-- Start --

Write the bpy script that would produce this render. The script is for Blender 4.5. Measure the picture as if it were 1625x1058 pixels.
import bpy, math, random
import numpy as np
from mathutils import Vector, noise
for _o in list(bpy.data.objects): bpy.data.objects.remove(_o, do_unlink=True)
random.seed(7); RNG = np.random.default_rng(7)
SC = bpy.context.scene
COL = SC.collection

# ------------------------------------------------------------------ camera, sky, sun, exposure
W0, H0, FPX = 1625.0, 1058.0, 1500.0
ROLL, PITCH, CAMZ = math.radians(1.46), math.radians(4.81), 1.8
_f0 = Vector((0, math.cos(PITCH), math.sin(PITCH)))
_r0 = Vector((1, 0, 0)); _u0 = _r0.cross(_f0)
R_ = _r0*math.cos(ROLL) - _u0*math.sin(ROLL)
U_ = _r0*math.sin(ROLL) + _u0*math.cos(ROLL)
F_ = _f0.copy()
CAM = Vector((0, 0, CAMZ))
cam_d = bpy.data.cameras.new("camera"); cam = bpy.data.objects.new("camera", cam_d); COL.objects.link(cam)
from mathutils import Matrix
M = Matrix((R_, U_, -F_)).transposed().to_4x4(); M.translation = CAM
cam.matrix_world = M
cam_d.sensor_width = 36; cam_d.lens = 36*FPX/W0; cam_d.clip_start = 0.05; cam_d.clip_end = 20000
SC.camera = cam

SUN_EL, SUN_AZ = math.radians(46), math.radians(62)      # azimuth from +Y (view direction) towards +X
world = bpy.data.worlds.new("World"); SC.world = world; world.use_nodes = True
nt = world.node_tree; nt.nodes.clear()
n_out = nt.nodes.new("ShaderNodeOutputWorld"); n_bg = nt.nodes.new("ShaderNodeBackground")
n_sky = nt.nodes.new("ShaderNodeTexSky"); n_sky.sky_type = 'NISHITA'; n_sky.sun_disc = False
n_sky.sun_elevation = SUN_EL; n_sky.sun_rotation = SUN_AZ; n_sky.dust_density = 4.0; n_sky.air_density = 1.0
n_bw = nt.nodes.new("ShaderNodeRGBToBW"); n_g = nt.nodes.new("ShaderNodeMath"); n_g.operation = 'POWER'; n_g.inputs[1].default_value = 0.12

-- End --

Exercise requirements -
Extract the full listing above without alteration.

Solution -
Write the bpy script that would produce this render. The script is for Blender 4.5. Measure the picture as if it were 1625x1058 pixels.
import bpy, math, random
import numpy as np
from mathutils import Vector, noise
for _o in list(bpy.data.objects): bpy.data.objects.remove(_o, do_unlink=True)
random.seed(7); RNG = np.random.default_rng(7)
SC = bpy.context.scene
COL = SC.collection

# ------------------------------------------------------------------ camera, sky, sun, exposure
W0, H0, FPX = 1625.0, 1058.0, 1500.0
ROLL, PITCH, CAMZ = math.radians(1.46), math.radians(4.81), 1.8
_f0 = Vector((0, math.cos(PITCH), math.sin(PITCH)))
_r0 = Vector((1, 0, 0)); _u0 = _r0.cross(_f0)
R_ = _r0*math.cos(ROLL) - _u0*math.sin(ROLL)
U_ = _r0*math.sin(ROLL) + _u0*math.cos(ROLL)
F_ = _f0.copy()
CAM = Vector((0, 0, CAMZ))
cam_d = bpy.data.cameras.new("camera"); cam = bpy.data.objects.new("camera", cam_d); COL.objects.link(cam)
from mathutils import Matrix
M = Matrix((R_, U_, -F_)).transposed().to_4x4(); M.translation = CAM
cam.matrix_world = M
cam_d.sensor_width = 36; cam_d.lens = 36*FPX/W0; cam_d.clip_start = 0.05; cam_d.clip_end = 20000
SC.camera = cam

SUN_EL, SUN_AZ = math.radians(46), math.radians(62)      # azimuth from +Y (view direction) towards +X
world = bpy.data.worlds.new("World"); SC.world = world; world.use_nodes = True
nt = world.node_tree; nt.nodes.clear()
n_out = nt.nodes.new("ShaderNodeOutputWorld"); n_bg = nt.nodes.new("ShaderNodeBackground")
n_sky = nt.nodes.new("ShaderNodeTexSky"); n_sky.sky_type = 'NISHITA'; n_sky.sun_disc = False
n_sky.sun_elevation = SUN_EL; n_sky.sun_rotation = SUN_AZ; n_sky.dust_density = 4.0; n_sky.air_density = 1.0
n_bw = nt.nodes.new("ShaderNodeRGBToBW"); n_g = nt.nodes.new("ShaderNodeMath"); n_g.operation = 'POWER'; n_g.inputs[1].default_value = 0.12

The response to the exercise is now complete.